Bezit vuurwapens en munitie
Naast moord is de verdachte ook veroordeeld voor het in bezit hebben van wapens en munitie. De man had een geladen pistool in zijn auto liggen, hiermee heeft hij zijn vader om het leven gebracht. Ook had de man thuis een vuurwapen en munitie in zijn bezit. Hij had voor beide wapens geen vergunning. Het hof heeft dit bij het vaststellen van de strafmaat echter niet laten meewegen.

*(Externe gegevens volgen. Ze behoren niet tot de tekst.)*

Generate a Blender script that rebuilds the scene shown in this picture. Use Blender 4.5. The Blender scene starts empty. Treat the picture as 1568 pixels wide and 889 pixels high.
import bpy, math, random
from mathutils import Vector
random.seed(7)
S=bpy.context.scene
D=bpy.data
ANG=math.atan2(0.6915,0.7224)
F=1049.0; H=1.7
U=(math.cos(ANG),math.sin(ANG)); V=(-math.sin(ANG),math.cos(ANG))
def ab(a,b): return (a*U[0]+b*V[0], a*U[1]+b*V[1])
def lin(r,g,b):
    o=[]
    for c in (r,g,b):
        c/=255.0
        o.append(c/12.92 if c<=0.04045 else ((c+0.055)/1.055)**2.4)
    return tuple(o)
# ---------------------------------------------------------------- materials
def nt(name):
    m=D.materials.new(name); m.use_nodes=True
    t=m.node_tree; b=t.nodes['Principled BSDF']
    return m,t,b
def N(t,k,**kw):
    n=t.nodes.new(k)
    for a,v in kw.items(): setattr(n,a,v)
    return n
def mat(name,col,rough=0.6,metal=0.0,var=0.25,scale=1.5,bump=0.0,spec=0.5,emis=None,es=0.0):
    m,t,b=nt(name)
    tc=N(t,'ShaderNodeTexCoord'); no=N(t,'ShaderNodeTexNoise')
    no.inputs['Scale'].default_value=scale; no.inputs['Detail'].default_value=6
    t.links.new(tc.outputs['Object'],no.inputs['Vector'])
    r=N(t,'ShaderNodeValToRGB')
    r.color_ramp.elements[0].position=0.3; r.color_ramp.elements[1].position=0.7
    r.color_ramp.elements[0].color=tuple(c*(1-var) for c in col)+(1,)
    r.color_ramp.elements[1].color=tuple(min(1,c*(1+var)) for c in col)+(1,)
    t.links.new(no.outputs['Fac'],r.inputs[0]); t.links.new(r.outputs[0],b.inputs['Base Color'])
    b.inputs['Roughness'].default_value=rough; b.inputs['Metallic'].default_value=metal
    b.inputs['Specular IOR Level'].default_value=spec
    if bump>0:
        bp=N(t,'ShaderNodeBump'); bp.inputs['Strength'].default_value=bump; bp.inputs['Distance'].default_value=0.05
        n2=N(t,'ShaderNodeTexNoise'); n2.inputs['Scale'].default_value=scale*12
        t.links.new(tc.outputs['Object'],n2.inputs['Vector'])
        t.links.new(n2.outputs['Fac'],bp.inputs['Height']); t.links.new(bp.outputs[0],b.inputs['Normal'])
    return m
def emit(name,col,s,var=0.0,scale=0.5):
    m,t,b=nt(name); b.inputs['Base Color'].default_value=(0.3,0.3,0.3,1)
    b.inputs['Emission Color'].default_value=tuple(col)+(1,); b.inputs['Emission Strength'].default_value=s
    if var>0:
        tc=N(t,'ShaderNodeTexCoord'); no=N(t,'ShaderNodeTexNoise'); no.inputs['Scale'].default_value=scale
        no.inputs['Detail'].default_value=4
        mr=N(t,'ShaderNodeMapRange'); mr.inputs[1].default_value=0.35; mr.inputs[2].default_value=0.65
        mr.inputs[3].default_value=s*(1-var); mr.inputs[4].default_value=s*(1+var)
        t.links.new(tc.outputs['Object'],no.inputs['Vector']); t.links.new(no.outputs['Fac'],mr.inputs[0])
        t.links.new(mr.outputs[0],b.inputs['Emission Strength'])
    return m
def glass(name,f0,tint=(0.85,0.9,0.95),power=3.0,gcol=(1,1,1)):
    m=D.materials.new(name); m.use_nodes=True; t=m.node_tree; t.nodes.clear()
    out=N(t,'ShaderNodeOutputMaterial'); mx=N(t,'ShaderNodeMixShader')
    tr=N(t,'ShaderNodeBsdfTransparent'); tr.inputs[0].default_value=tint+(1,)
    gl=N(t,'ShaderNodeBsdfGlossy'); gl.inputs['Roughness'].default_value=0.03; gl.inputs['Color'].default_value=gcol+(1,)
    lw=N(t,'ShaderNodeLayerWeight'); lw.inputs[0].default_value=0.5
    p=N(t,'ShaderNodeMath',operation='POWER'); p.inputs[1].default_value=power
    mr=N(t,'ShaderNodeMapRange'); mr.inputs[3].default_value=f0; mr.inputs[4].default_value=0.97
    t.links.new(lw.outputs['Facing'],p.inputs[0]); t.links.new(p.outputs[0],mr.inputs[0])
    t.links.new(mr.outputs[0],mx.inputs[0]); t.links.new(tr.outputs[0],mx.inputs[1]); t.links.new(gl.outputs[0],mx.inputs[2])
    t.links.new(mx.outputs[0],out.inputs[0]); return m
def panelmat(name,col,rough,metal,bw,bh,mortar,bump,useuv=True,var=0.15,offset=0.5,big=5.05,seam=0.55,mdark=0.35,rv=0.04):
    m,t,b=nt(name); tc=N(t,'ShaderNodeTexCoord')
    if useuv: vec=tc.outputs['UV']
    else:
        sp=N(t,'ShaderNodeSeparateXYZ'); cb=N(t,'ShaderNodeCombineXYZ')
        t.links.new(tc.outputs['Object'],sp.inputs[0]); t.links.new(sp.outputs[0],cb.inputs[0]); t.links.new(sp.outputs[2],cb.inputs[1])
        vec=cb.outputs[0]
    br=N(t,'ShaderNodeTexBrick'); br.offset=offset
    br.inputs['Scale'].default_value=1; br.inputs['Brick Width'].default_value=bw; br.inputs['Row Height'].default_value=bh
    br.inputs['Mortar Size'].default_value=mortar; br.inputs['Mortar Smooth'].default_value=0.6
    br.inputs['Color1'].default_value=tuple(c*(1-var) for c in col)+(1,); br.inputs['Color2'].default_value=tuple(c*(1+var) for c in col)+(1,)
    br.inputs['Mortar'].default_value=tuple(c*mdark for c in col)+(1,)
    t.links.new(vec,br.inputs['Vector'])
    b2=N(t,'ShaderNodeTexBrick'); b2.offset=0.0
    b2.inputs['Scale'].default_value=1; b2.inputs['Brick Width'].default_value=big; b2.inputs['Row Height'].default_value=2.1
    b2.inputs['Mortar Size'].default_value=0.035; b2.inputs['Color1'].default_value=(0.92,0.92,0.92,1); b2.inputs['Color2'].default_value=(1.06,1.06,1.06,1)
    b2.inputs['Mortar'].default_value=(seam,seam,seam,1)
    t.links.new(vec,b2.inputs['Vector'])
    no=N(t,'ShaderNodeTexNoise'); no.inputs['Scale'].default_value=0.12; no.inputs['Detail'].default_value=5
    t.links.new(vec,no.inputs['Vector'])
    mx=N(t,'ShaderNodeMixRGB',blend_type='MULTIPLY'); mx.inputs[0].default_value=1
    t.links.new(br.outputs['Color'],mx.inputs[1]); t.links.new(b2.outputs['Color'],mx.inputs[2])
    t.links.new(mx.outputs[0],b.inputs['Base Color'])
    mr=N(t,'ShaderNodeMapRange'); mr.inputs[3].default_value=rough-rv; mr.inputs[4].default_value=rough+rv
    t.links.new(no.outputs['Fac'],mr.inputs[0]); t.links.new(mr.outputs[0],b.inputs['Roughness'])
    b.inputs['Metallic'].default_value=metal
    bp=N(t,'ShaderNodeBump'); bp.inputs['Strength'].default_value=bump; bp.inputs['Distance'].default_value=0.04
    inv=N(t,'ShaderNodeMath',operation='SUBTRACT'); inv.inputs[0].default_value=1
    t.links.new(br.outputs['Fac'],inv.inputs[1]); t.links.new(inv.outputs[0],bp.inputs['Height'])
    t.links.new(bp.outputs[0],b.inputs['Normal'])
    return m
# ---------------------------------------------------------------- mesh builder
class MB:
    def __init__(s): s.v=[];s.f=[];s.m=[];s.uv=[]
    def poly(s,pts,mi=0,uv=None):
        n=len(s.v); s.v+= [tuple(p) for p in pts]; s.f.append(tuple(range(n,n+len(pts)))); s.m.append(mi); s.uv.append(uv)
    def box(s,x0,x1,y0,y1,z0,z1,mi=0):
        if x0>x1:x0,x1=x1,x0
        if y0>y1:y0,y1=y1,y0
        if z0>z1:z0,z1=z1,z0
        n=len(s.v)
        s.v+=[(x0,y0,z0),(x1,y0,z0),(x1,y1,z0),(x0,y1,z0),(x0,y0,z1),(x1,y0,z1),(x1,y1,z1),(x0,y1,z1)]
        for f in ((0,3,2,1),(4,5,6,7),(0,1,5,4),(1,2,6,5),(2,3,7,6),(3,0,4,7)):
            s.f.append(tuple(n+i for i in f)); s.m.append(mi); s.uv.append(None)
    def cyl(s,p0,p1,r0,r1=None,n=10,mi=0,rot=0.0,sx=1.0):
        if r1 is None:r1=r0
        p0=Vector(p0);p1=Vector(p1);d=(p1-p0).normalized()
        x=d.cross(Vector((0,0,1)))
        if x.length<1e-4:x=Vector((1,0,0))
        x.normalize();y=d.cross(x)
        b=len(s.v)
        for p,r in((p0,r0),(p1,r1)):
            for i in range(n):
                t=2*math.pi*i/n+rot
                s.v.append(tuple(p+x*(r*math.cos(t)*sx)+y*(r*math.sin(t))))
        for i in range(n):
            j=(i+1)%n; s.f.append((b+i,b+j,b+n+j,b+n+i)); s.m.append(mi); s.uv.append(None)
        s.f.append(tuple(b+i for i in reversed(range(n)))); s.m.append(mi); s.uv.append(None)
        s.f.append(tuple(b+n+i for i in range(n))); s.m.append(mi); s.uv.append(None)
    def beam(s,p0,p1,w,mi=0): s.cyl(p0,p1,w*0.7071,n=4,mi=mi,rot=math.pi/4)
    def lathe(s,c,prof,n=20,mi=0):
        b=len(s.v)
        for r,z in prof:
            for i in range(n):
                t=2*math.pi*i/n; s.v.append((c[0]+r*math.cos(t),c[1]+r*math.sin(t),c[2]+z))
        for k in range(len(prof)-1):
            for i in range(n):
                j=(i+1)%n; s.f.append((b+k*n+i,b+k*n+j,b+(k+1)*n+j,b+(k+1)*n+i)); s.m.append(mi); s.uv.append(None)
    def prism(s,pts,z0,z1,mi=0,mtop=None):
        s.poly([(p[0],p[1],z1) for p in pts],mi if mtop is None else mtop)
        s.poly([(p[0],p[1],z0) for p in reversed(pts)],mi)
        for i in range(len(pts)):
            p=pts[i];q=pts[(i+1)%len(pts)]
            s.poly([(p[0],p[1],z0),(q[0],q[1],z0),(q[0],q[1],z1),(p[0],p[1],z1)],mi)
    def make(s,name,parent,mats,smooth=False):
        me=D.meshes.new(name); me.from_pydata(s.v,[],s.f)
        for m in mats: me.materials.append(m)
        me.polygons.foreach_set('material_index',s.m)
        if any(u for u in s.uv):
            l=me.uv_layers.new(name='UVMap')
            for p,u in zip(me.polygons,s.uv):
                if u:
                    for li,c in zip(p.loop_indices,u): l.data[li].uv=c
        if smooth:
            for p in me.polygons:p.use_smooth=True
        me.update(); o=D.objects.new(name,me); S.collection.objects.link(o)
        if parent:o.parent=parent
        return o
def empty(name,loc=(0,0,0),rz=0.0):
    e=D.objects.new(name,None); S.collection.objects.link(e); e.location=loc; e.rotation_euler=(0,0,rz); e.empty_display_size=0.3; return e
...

Verzachtende omstandigheden
Bij het bepalen van de straf heeft het hof in het bijzonder rekening gehouden met twee omstandigheden. De eerste is dat de moord werd gepleegd tijdens een langlopend zakelijk conflict tussen vader en zoon. De andere is dat – mede gelet op de bestaande familieverhoudingen – de man tot aan zijn eigen dood geconfronteerd zal blijven met het feit dat hij niet alleen de dood van zijn eigen vader, maar ook de dood van de vader van andere kinderen, een schoonvader, een opa, een echtgenoot en een ex-echtgenoot op zijn geweten heeft.
Het hof vindt deze omstandigheden zwaarder wegen dan de advocaat-generaal. Die had namelijk een gevangenisstraf van 14 jaar geëist. Het hof vindt een gevangenisstraf van 10 jaar passend en geboden.